Everyone who doesn’t agree with Lemur866 that “they” is singular is a faux pedant. Right.
I object to its use in speech and writing.
Shakespeare allegedly used they as a singular. Everyone who trots that out fails to cite it, though, and I won’t look for it because I don’t treat Shakespeare as the be-all and end-all of the English language. You’d think that hack was a fucking saint.
I’m on vacation, so I don’t have the cites to back this up, but–
It’s been acceptable ever since the pronouns “they/their” were borrowed into English from Old Norse! You can find plenty of examples of singular “they” in such illustrious authors as Shakespeare, and even in the King James Bible (which led to the hilarious Language Log post, “Singular They: God Said It, I Believe It, That Settles It”).
The current “he” as a gender-neutral pronoun was basically invented by grammarians (and finally solidified by an act of Parliament). But whatever the force of prescriptive grammar books behind it, you can tell that “he” and “his” have never worked as gender-neutral pronouns in English! I mean, can you say, “Either grandma or grampa forgot his slippers”? No; you have to say “their slippers.”
The question is when these silly prescriptivist grammar rules are finally going to drop off the face of the Earth.
Most people are fine with it, but some people are really, really against it. But prescriptivists will never go away, nor will their complaints about the English language ever make sense since it’s not based on real linguistics. When I took history in high school and college we had to write history papers in which we weren’t allowed to use contractions. So the whole thing is screwed, really. If you ever become enough of an established expert in something, however, you can talk however you’d like and no one would have the position to question it. If I were the world’s leading mathematician, I’d describe a new type of number - just like how there are irrational numbers, negative numbers, prime numbers and imaginary numbers. And I’d make sure I described something really important just so I could name them completely-fucking-absurd numbers so no one would be allowed to say squat because I’d be the world’s leading mathematician. But until that happens I can’t use contractions in my history papers.
Shakespeare made a mistake.
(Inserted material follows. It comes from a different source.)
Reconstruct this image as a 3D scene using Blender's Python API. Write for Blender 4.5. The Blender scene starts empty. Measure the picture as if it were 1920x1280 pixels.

Unless he’s more perfect than all the popes rolled into one or like the belief of Bible literalists that 500 years worth of editors didn’t change a syllable.
I deduce that the slippers are unisexual — or gramps and granny are hermaphrodites.
“His” and “he” are no more silly than a singular “they,” and a lot less so, political correctness (the real reason for the change) aside.
Using “he” for a unisex singular and thereby ignoring its gender is exactly the same kind of solution as using gender-neutral “they” and ignoring its number. Neither solution is intrinsically more logical than the other. Given modern sensibilities about gender equality, it’s not surprising that the latter is becoming the preferred solution.
I mean we can argue back and forth about whether it’s a mistake or not. (I think, rather it’s telling of how the brain handles english at a deeper level. If people, without thinking use they and their as singular pronouns, that, to me, says that they and their are singular pronouns in the language and the his part has to be applied like some sort of edit mask at a higher level.)
But, really, you cannot seriously argue that it’s a political correctness issue because A) when people complain about those damn PCers, they automatically lose the argument and B) it’s been a part of english since long before PC was a thing.